> _What to work on_
Copy every line, leaving nothing out and adding nothing.

-- Data section start --

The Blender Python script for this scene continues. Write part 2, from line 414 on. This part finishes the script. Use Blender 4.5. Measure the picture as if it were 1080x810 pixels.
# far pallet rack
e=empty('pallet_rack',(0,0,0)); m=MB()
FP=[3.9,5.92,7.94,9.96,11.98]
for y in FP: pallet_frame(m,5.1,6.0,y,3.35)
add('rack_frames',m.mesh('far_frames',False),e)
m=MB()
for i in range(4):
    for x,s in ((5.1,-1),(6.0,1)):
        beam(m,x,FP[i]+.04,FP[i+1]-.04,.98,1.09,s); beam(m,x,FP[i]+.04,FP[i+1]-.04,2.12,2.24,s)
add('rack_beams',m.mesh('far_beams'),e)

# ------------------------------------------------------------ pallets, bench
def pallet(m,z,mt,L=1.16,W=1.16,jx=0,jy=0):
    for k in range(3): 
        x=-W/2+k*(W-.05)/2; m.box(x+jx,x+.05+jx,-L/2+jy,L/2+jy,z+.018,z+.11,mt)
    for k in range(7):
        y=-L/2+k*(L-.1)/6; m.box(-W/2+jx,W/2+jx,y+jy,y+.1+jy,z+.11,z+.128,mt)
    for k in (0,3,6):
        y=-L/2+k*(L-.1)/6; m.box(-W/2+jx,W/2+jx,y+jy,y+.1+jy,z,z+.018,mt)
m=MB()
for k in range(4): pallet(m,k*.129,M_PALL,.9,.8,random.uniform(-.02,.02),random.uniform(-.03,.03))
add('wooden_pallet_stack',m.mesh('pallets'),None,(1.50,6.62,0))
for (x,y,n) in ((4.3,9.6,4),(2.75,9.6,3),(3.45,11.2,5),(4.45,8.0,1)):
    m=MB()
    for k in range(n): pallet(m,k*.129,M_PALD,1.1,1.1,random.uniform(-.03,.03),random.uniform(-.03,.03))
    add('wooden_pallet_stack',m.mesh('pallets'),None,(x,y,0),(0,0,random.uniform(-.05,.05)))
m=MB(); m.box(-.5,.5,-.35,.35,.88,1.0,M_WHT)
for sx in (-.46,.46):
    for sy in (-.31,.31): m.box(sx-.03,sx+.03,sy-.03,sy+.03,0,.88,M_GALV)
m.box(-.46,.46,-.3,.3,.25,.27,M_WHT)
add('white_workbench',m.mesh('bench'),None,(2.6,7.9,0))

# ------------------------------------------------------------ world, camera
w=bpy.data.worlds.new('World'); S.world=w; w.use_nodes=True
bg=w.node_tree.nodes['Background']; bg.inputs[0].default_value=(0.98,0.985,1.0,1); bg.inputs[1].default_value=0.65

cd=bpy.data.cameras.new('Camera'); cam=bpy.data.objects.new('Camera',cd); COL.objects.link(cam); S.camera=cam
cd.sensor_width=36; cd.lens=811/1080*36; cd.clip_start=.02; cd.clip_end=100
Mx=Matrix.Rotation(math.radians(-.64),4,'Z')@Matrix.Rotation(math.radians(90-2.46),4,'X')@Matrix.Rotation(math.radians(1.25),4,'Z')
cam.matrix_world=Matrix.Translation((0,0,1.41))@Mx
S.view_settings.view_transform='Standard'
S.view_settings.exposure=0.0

-- Data section end --

> _Full response_
The Blender Python script for this scene continues. Write part 2, from line 414 on. This part finishes the script. Use Blender 4.5. Measure the picture as if it were 1080x810 pixels.
# far pallet rack
e=empty('pallet_rack',(0,0,0)); m=MB()
FP=[3.9,5.92,7.94,9.96,11.98]
for y in FP: pallet_frame(m,5.1,6.0,y,3.35)
add('rack_frames',m.mesh('far_frames',False),e)
m=MB()
for i in range(4):
    for x,s in ((5.1,-1),(6.0,1)):
        beam(m,x,FP[i]+.04,FP[i+1]-.04,.98,1.09,s); beam(m,x,FP[i]+.04,FP[i+1]-.04,2.12,2.24,s)
add('rack_beams',m.mesh('far_beams'),e)

# ------------------------------------------------------------ pallets, bench
def pallet(m,z,mt,L=1.16,W=1.16,jx=0,jy=0):
    for k in range(3): 
        x=-W/2+k*(W-.05)/2; m.box(x+jx,x+.05+jx,-L/2+jy,L/2+jy,z+.018,z+.11,mt)
    for k in range(7):
        y=-L/2+k*(L-.1)/6; m.box(-W/2+jx,W/2+jx,y+jy,y+.1+jy,z+.11,z+.128,mt)
    for k in (0,3,6):
        y=-L/2+k*(L-.1)/6; m.box(-W/2+jx,W/2+jx,y+jy,y+.1+jy,z,z+.018,mt)
m=MB()
for k in range(4): pallet(m,k*.129,M_PALL,.9,.8,random.uniform(-.02,.02),random.uniform(-.03,.03))
add('wooden_pallet_stack',m.mesh('pallets'),None,(1.50,6.62,0))
for (x,y,n) in ((4.3,9.6,4),(2.75,9.6,3),(3.45,11.2,5),(4.45,8.0,1)):
    m=MB()
    for k in range(n): pallet(m,k*.129,M_PALD,1.1,1.1,random.uniform(-.03,.03),random.uniform(-.03,.03))
    add('wooden_pallet_stack',m.mesh('pallets'),None,(x,y,0),(0,0,random.uniform(-.05,.05)))
m=MB(); m.box(-.5,.5,-.35,.35,.88,1.0,M_WHT)
for sx in (-.46,.46):
    for sy in (-.31,.31): m.box(sx-.03,sx+.03,sy-.03,sy+.03,0,.88,M_GALV)
m.box(-.46,.46,-.3,.3,.25,.27,M_WHT)
add('white_workbench',m.mesh('bench'),None,(2.6,7.9,0))

# ------------------------------------------------------------ world, camera
w=bpy.data.worlds.new('World'); S.world=w; w.use_nodes=True
bg=w.node_tree.nodes['Background']; bg.inputs[0].default_value=(0.98,0.985,1.0,1); bg.inputs[1].default_value=0.65

cd=bpy.data.cameras.new('Camera'); cam=bpy.data.objects.new('Camera',cd); COL.objects.link(cam); S.camera=cam
cd.sensor_width=36; cd.lens=811/1080*36; cd.clip_start=.02; cd.clip_end=100
Mx=Matrix.Rotation(math.radians(-.64),4,'Z')@Matrix.Rotation(math.radians(90-2.46),4,'X')@Matrix.Rotation(math.radians(1.25),4,'Z')
cam.matrix_world=Matrix.Translation((0,0,1.41))@Mx
S.view_settings.view_transform='Standard'
S.view_settings.exposure=0.0